Exercise objective:
State the number of lines where "that" appears. Add nothing else.

★ ★ ★ ★ ★ ★ ★

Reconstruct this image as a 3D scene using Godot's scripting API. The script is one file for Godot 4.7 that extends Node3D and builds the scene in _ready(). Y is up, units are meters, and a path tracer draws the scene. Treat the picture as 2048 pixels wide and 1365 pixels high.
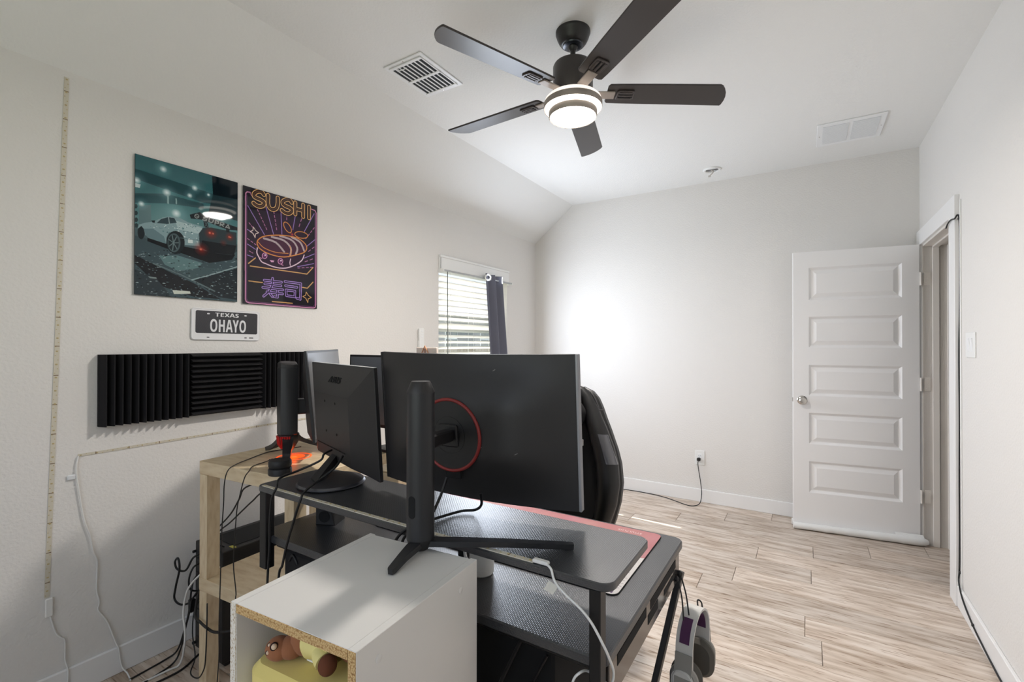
extends Node3D

# A home office: desk with monitors seen from behind, ceiling fan, wall prints, open door.
# Room axes: x across (left wall x = 0, right wall x = 3.08), y up, z towards the photographer.

var M := {}
var rng := RandomNumberGenerator.new()
const RW := 3.08        # right wall
const BZ := -4.31       # back wall
const CH := 2.74        # flat ceiling
const FZ := 1.0         # wall behind the photographer


func _ready():
	rng.seed = 7
	setup_view()
	make_materials()
	build_room()
	build_door()
	build_window()
	build_ceiling_things()
	build_wall_things()
	build_tables()
	build_desk()
	build_cube()
	build_monitors()
	build_chair()
	build_small_things()
	build_cables()


func setup_view():
	var cam := Camera3D.new()
	cam.name = "camera"
	cam.fov = rad_to_deg(2.0 * atan(682.5 / 943.486))
	cam.near = 0.02
	cam.far = 200.0
	cam.position = Vector3(2.4096, 1.356, 0)
	cam.basis = Basis(Vector3.UP, deg_to_rad(32.013)) * Basis(Vector3.RIGHT, deg_to_rad(0.335)) * Basis(Vector3.BACK, deg_to_rad(0.076))
	add_child(cam)
	cam.current = true
	var sky_mat := ProceduralSkyMaterial.new()
	sky_mat.sky_top_color = Color(0.70, 0.83, 1.0)
	sky_mat.sky_horizon_color = Color(0.93, 0.97, 1.0)
	sky_mat.sky_curve = 0.2
	sky_mat.ground_bottom_color = Color(0.55, 0.55, 0.52)
	sky_mat.ground_horizon_color = Color(0.75, 0.77, 0.78)
	sky_mat.sun_angle_max = 1.0
	var sky := Sky.new()
	sky.sky_material = sky_mat
	var env := Environment.new()
	env.background_mode = Environment.BG_SKY
	env.sky = sky
	env.background_energy_multiplier = 0.95
	env.tonemap_mode = Environment.TONE_MAPPER_LINEAR
	env.tonemap_exposure = 1.5
	env.sdfgi_enabled = true
	env.ssao_enabled = true
	env.ssil_enabled = true
	var we := WorldEnvironment.new()
	we.name = "environment"
	we.environment = env
	add_child(we)
	var sun := DirectionalLight3D.new()
	sun.name = "sun"
	sun.light_energy = 4.0
	sun.light_color = Color(1.0, 0.96, 0.90)
	sun.light_angular_distance = 0.5
	sun.shadow_enabled = true
	add_child(sun)
	sun.look_at_from_position(Vector3(-10, 11.2, -4.15), Vector3(0, 0, -3.7))
	# ceiling fan lamp: the light just below its glowing lens
	var lamp := AreaLight3D.new()
	lamp.name = "fan_lamp_light"
	lamp.area_size = Vector2(0.13, 0.13)
	lamp.light_energy = 1.6
	lamp.light_color = Color(1.0, 0.975, 0.95)
	lamp.light_size = 0.1
	lamp.area_range = 12.0
	lamp.shadow_enabled = true
	add_child(lamp)
	# daylight that comes in through the left window
	var day := AreaLight3D.new()
	day.name = "window_daylight"
	day.area_size = Vector2(0.94, 1.02)
	day.light_energy = 2.15
	day.light_color = Color(0.90, 0.94, 1.0)
	day.area_range = 14.0
	day.shadow_enabled = true
	add_child(day)
	day.look_at_from_position(Vector3(0.085, 1.47, -3.27), Vector3(1.0, 1.47, -3.27))
	var day2 := AreaLight3D.new()  # added fill light, set in the unseen front window
	day2.name = "front_fill_light"
	day2.area_size = Vector2(2.0, 1.3)
	day2.light_energy = 0.5
	day2.light_color = Color(0.97, 0.985, 1.0)
	day2.area_range = 14.0
	day2.shadow_enabled = true
	add_child(day2)
	day2.look_at_from_position(Vector3(1.75, 1.5, FZ + 0.02), Vector3(1.75, 1.5, -1.0))
	lamp.look_at_from_position(Vector3(1.53, 2.352, -1.91), Vector3(1.53, 0, -1.91), Vector3.RIGHT)


# ---------------------------------------------------------------- helpers
func begin() -> SurfaceTool:
	var st := SurfaceTool.new()
	st.begin(Mesh.PRIMITIVE_TRIANGLES)
	return st


func poly(st: SurfaceTool, pts: Array, hint: Vector3, grp := -1):
	var n: Vector3 = (pts[1] - pts[0]).cross(pts[2] - pts[0])
	var flip := n.dot(hint) > 0.0
	for i in range(1, pts.size() - 1):
		st.set_smooth_group(grp)
		st.add_vertex(pts[0])
		st.set_smooth_group(grp)
		st.add_vertex(pts[i + 1] if flip else pts[i])
		st.set_smooth_group(grp)
		st.add_vertex(pts[i] if flip else pts[i + 1])


func box(st: SurfaceTool, c: Vector3, s: Vector3, ch := 0.0, xf := Transform3D()):
	var h := s * 0.5
	ch = minf(ch, minf(h.x, minf(h.y, h.z)) * 0.95)
	for ax in 3:
		var u := (ax + 1) % 3
		var w := (ax + 2) % 3
		for sg in [-1.0, 1.0]:
			var pts := []
			for q in [[-1, -1], [1, -1], [1, 1], [-1, 1]]:
				var p := Vector3.ZERO
				p[ax] = sg * h[ax]
				p[u] = q[0] * (h[u] - ch)
				p[w] = q[1] * (h[w] - ch)
				pts.append(xf * (c + p))
			var d := Vector3.ZERO
			d[ax] = sg
			poly(st, pts, xf.basis * d)
		if ch > 0.0:
			for a in [-1.0, 1.0]:
				for b in [-1.0, 1.0]:
					var pts2 := []
					for q in [[-1, 0], [1, 0], [1, 1], [-1, 1]]:
						var p := Vector3.ZERO
						p[ax] = q[0] * (h[ax] - ch)
						p[u] = a * (h[u] - (0.0 if q[1] == 0 else ch))
						p[w] = b * (h[w] - (ch if q[1] == 0 else 0.0))
						pts2.append(xf * (c + p))
					var d2 := Vector3.ZERO
					d2[u] = a
					d2[w] = b
					poly(st, pts2, xf.basis * d2)
	if ch > 0.0:
		for a in [-1.0, 1.0]:
			for b in [-1.0, 1.0]:
				for e in [-1.0, 1.0]:
					var sv := Vector3(a, b, e)
					var t := []
					for k in 3:
						var p := Vector3.ZERO
						for m in 3:
							p[m] = sv[m] * (h[m] - (0.0 if m == k else ch))
						t.append(xf * (c + p))
					poly(st, t, xf.basis * sv)


func bb(st: SurfaceTool, lo: Vector3, hi: Vector3, ch := 0.0, xf := Transform3D()):
	box(st, (lo + hi) * 0.5, (hi - lo).abs(), ch, xf)


func lathe(st: SurfaceTool, prof: Array, segs := 32, xf := Transform3D()):
	# profile of Vector2(r, y), from the bottom outwards and up to the top
	var grp := 1
	for i in prof.size() - 1:
		var p: Vector2 = prof[i]
		var q: Vector2 = prof[i + 1]
		if i > 0:
			var d0: Vector2 = (p - prof[i - 1]).normalized()
			if d0.dot((q - p).normalized()) < 0.8:
				grp += 1
		var n := Vector2((q - p).y, -(q - p).x)
		for k in segs:
			var a := TAU * k / segs
			var b := TAU * (k + 1) / segs
			var m := (a + b) * 0.5
			var hint := Vector3(cos(m) * n.x, n.y, sin(m) * n.x)
			var pts := []
			if p.x > 1e-6:
				pts.append(xf * Vector3(cos(a) * p.x, p.y, sin(a) * p.x))
				pts.append(xf * Vector3(cos(b) * p.x, p.y, sin(b) * p.x))
			else:
				pts.append(xf * Vector3(0, p.y, 0))
			if q.x > 1e-6:
				pts.append(xf * Vector3(cos(b) * q.x, q.y, sin(b) * q.x))
				pts.append(xf * Vector3(cos(a) * q.x, q.y, sin(a) * q.x))
			else:
				pts.append(xf * Vector3(0, q.y, 0))
			if pts.size() > 2:
				poly(st, pts, xf.basis * hint, grp)


func spline(pts: Array, n := 6) -> Array:
	var out := []
	for i in pts.size() - 1:
		var a: Vector3 = pts[max(i - 1, 0)]
		var b: Vector3 = pts[i]
		var c: Vector3 = pts[i + 1]
		var d: Vector3 = pts[min(i + 2, pts.size() - 1)]
		for k in n:
			out.append(b.cubic_interpolate(c, a, d, float(k) / n))
	out.append(pts[-1])
	return out


func tube(st: SurfaceTool, pts: Array, r, segs := 8, caps := true):
	# r: a number, or an Array with one radius per point
	var rings := []
	var t0: Vector3 = (pts[1] - pts[0]).normalized()
	var nrm: Vector3 = t0.cross(Vector3.UP if absf(t0.y) < 0.9 else Vector3.RIGHT).normalized()
	for i in pts.size():
		var t: Vector3
		if i == 0:
			t = t0
		elif i == pts.size() - 1:
			t = (pts[i] - pts[i - 1]).normalized()
		else:
			t = (pts[i + 1] - pts[i - 1]).normalized()
		nrm = (nrm - t * nrm.dot(t)).normalized()
		var bn := t.cross(nrm)
		var rad: float = r[i] if r is Array else r
		var ring := []
		for k in segs:
			var a := TAU * k / segs
			ring.append(pts[i] + (nrm * cos(a) + bn * sin(a)) * rad)
		rings.append(ring)
	for i in rings.size() - 1:
		for k in segs:
			var k2 := (k + 1) % segs
			var hint: Vector3 = (rings[i][k] + rings[i][k2] + rings[i + 1][k] + rings[i + 1][k2]) * 0.25 - (pts[i] + pts[i + 1]) * 0.5
			poly(st, [rings[i][k], rings[i][k2], rings[i + 1][k2], rings[i + 1][k]], hint, 1)
	if caps:
		poly(st, rings[0], pts[0] - pts[1], 2)
		poly(st, rings[-1], pts[-1] - pts[-2], 3)


func area2(o: Array) -> float:
	var s := 0.0
	for i in o.size():
		var a: Vector2 = o[i]
		var b: Vector2 = o[(i + 1) % o.size()]
		s += a.cross(b)
	return s * 0.5


func inset(o: Array, d: float) -> Array:
	var sgn := signf(area2(o))
	var out := []
	for i in o.size():
		var a: Vector2 = o[(i - 1 + o.size()) % o.size()]
		var b: Vector2 = o[i]
		var c: Vector2 = o[(i + 1) % o.size()]
		var e1 := (b - a).normalized()
		var e2 := (c - b).normalized()
		var n1 := Vector2(-e1.y, e1.x) * sgn
		var n2 := Vector2(-e2.y, e2.x) * sgn
		out.append(b + (n1 + n2) / maxf(1.0 + n1.dot(n2), 0.3) * d)
	return out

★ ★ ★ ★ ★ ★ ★

Final result:
2